Only consider if struggling financially and need immediate relief.

A $30,000 loan costs $10,000-12,000 more in interest versus standard repayment. Refinance to shorter terms once income improves.

4.4. Income-Driven Repayment bases payments on discretionary income (10-20% depending on plan) rather than loan balance.

After 20-25 years, remaining balances are forgiven, though forgiven amounts may be taxable.

Essential for high debt-to-income ratios or pursuing Public Service Loan Forgiveness. Monthly payments can be as low as $0 for low earners.

Frequently Asked Questions

Should I pay extra on student loans or save money first?

Build a $1,000 emergency fund before making extra loan payments.

Once established, split extra income: 50% toward loans, 50% toward growing your emergency fund to 3-6 months of expenses.

Without savings, unexpected costs force you into high-interest credit card debt, undermining your loan progress.

Is it better to pay off student loans quickly or invest?

If loan interest rates exceed 5-6%, prioritize repayment over investing.
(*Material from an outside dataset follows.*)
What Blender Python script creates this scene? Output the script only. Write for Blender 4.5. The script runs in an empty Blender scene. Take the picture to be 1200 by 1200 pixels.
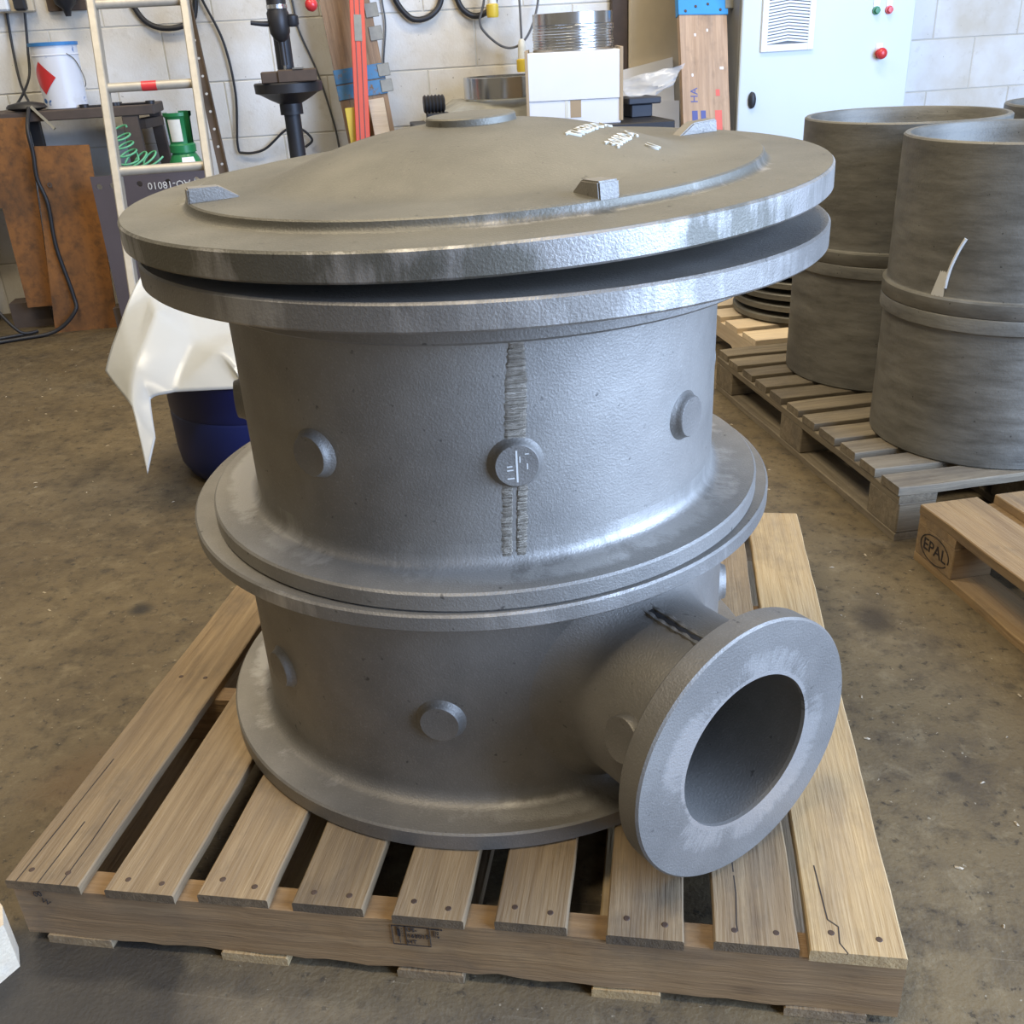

If rates are below 4%, consider splitting extra money between loans and retirement accounts, especially if your employer matches 401(k) contributions.

Never skip employer matches—that’s free money with immediate 100% returns.

Can I change repayment plans after starting payments?

Yes, federal loan borrowers can switch repayment plans anytime by contacting their loan servicer.

Changes typically take 2-4 weeks to process. Private loans have less flexibility—contact your lender to discuss options, but expect limited choices and potential fees for modifications.

Should I refinance my federal student loans?

Only refinance federal loans if you have excellent credit (720+), a stable, high income, and definitely won’t need federal protections like income-driven repayment or forgiveness programs.

Refinancing converts federal loans to private loans permanently, eliminating all federal benefits. However, you might lower interest rates by 1-3%, saving thousands if you’re certain about repayment ability.